Eh. It was a metaphor for becoming part of a greater whole and losing your identity while retaining the basic structure of yourself. Coming up with Instrumentality metaphors is rather different.
> I'm arguing that an ending where Shinji chooses reality and then the
> last scene is actually in reality is possibly less artistically
> satisfying and doable than Shinji simply choosing reality.
And now we're getting somewhere.
The issue I have is that without that scene of Shinji actually in reality, it is difficult to discern whether that was the intent or not. I mean, going from your argument EoE should have just ended with Shinji's goodbye to Yui.
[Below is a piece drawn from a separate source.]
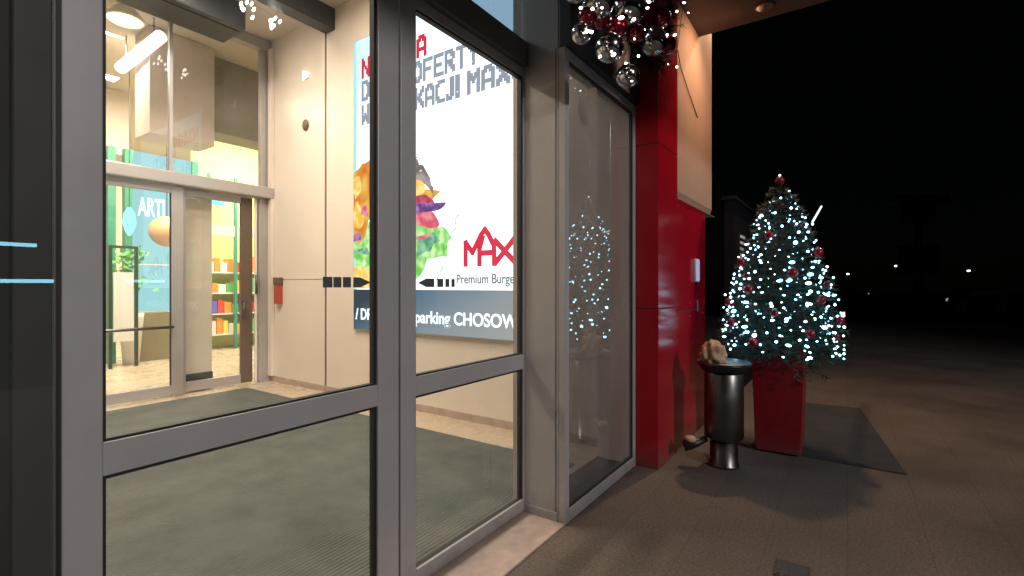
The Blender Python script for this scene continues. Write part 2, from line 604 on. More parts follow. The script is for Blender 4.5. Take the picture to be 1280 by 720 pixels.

> That is an unsatisfactory way to end. Endings should not be gratuitous
> and random like that. So, it's no surprise that while making episode
> 26, under a massive crunch, running out of cash, with
> censorship/pressure from the network & PTA & internal, with the ending
> they want still in draft form, that they simply punted on showing the
> real world. It wasn't important.
See, the way I see it, under all that pressure they decided to make an ending that was the opposite of what they had in mind. Like a sort of twisted revenge.
> The LTP guy obviously didn't like 25 or 26. If he sees it as Gainax's
> self-pitying, I'm not sure he is a useful datapoint.
Now you're ignoring information just because you disagree with it. Not kosher.
> The letters are very simple. They are either responses from viewers
> who were helped by Eva, who saw themselves in it and grew - or from
> viewers who looked into the abyss and became monsters. I will paste my
> mini-essay on the topic.
*snip*
Very well done. It is really important to mention that the death threats aren't the point of the sequence, that it's not "HA FANS! I HATE YOU! NOW ASUKA DIES AGAIN!"